Google to invest $2 billion in Malaysian data center and cloud hub


KUALA LUMPUR, Malaysia (AP) — Google plans to invest $2 billion in Malaysia, developing its first data center and a Google Cloud hub in the latest big foray by a U.S. tech giant in the Southeast Asian country.

The news follows Microsoft’s recent announcement that it would put $2.2 billion over the next four years into building Malaysia’s new cloud and artificial intelligence infrastructure.

Prime Minister Anwar Ibrahim hailed Google’s investment as a sign of faith in Malaysia’s governance and economy. Anwar said Thursday that the investment is expected to add $3.2 billion to the economy and create 26,500 jobs by 2030.

The investments are a coup for Anwar as he seeks to consolidate his strength against a strong Islamic opposition.

Google said in a statement that the new hubs will be developed at a business park in central Malaysia’s Selangor state, to meet growing demand for cloud services and for artificial intelligence literacy programs for Malaysian students and educators.
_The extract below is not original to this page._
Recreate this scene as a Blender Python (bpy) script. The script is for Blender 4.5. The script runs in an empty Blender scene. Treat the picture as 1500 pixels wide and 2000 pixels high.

Malaysia will be the 12th country to house a Google data center. The Malaysian Google Cloud hub — which will deliver services to large enterprises, startups and the public sector, will join 40 regions and 121 zones currently in operation around the world, it said.

“This investment builds on our partnership with the government of Malaysia to advance its ‘Cloud First Policy,’ including best-in-class cybersecurity standards,” said Ruth Porat, Alphabet Inc.’s president and chief financial officer.

Anwar met with Porat and other business leaders during visits to the U.S. last year.